Martin Inoua Doulguet a de bonnes raisons d’être inquiet. Le directeur de publication de Salam Info, condamné en septembre 2019 à trois ans de prison ferme pour “diffamation” et “association de malfaiteurs informatiques”, et emprisonné depuis près de six mois dans des conditions exécrables, a décidé d’entamer une grève de la faim pour “protester contre les manipulations diverses” dont son dossier judiciaire fait l’objet depuis le début de la procédure.

Ce lundi 2 mars, son procès en appel s’est ouvert dans des conditions ‘“hallucinantes” d’après l’un de ses avocats, Emmanuel Ravanas, qui avait fait le déplacement depuis Paris. Joint par RSF, il a indiqué que l’audience s’était tenue directement “dans le bureau du procureur général de la République” et qu’il n’avait pas eu l’occasion de faire valoir ses observations concernant la procédure. Initialement enrôlé à la première chambre d’instruction, l’affaire a finalement été renvoyée devant une chambre spéciale, la quatrième, placée directement sous l’autorité du président de la Cour d’appel et dans laquelle intervient le procureur général de la République, sans que ce changement ne soit motivé par un quelconque motif. En l’absence du prévenu, l’affaire a été renvoyée au 12 mars. “Vu la manière dont les choses se sont passées, il est évident que l’on souhaite maintenir notre client en prison, déplore son avocat qui a déclaré envisager d’entamer à son tour une grève de la faim aux côtés du journaliste.

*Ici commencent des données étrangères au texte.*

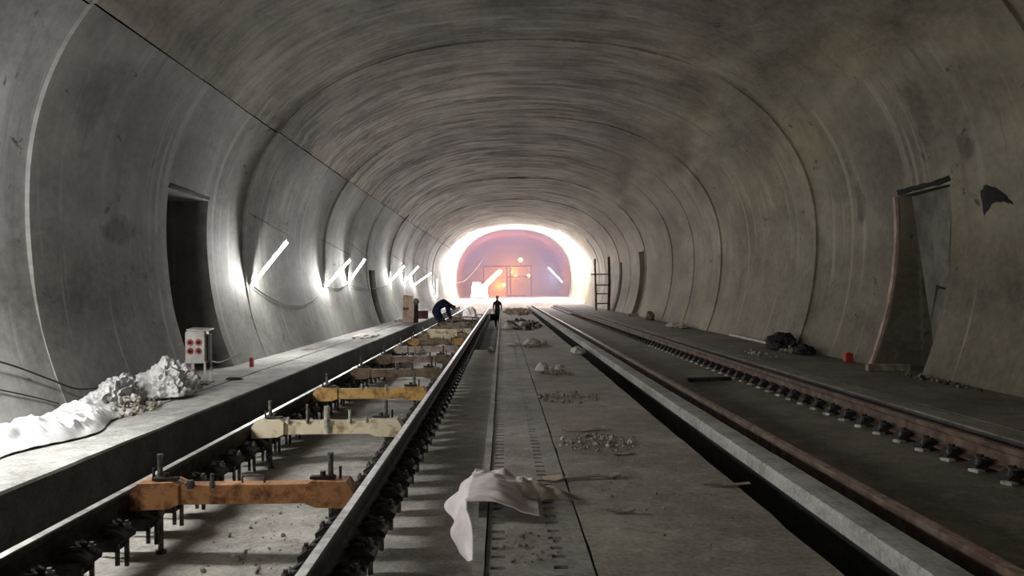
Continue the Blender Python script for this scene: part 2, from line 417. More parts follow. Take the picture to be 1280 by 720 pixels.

“Alors que ce journaliste croupit déjà depuis des mois dans des conditions de détention abominables et qu’il a été condamné à une peine de prison ferme dans un dossier monté de toutes pièces, tout semble de nouveau réuni pour qu’il ne puisse pas bénéficier d’un procès juste et équitable qui aboutirait nécessairement à sa libération, dénonce Arnaud Froger, responsable du bureau Afrique de RSF. Un dossier récupéré par une chambre spéciale, un avocat dûment mandaté non autorisé à s’exprimer, une audience dans le bureau du procureur général de la République, un harcèlement qui pousse le journaliste à mettre sa santé en danger pour se faire entendre, cette situation est extrêmement préoccupante. Nous demandons aux autorités tchadiennes de lui garantir un procès équitable afin qu’il soit libéré dans les plus brefs délais”.

Initialement poursuivi pour diffamation par une ancienne ministre de la santé pour avoir relayé les arguments d’une membre de sa famille qui l’accuse d’agression sexuelle, Martin Inoua Doulguet avait déjà fait l’objet d’un premier procès qui n’avait d’autre but que de le faire condamner à une peine de prison. Le droit de la presse n’autorisant pas les peines privatives de liberté pour les délits de presse au Tchad, les charges avaient été requalifiées en “association de malfaiteurs informatiques” sans qu’aucun élément ne ne soit présenté par le ministère public pour étayer des accusations qui n’avaient même pas été formulées par la plaignante.

Les inquiétudes concernant l’état de santé du journaliste se sont renforcées en décembre lorsque RSF avait révélé qu’il dormait à même le sol dans une cellule de fortune construite par les prisonniers, sans accès à des toilettes propres et avec des droits de visite limités. Aucune mesure n’a été prise depuis lors pour qu’il puisse bénéficier de conditions de détention décentes.

La semaine dernière, RSF a également appris que le compte Facebook du journaliste avait été piraté et que des messages avaient été supprimés.

Le Tchad occupe la 122e place sur 180 dans le Classement mondial de la liberté de la presse établi par RSF en 2019.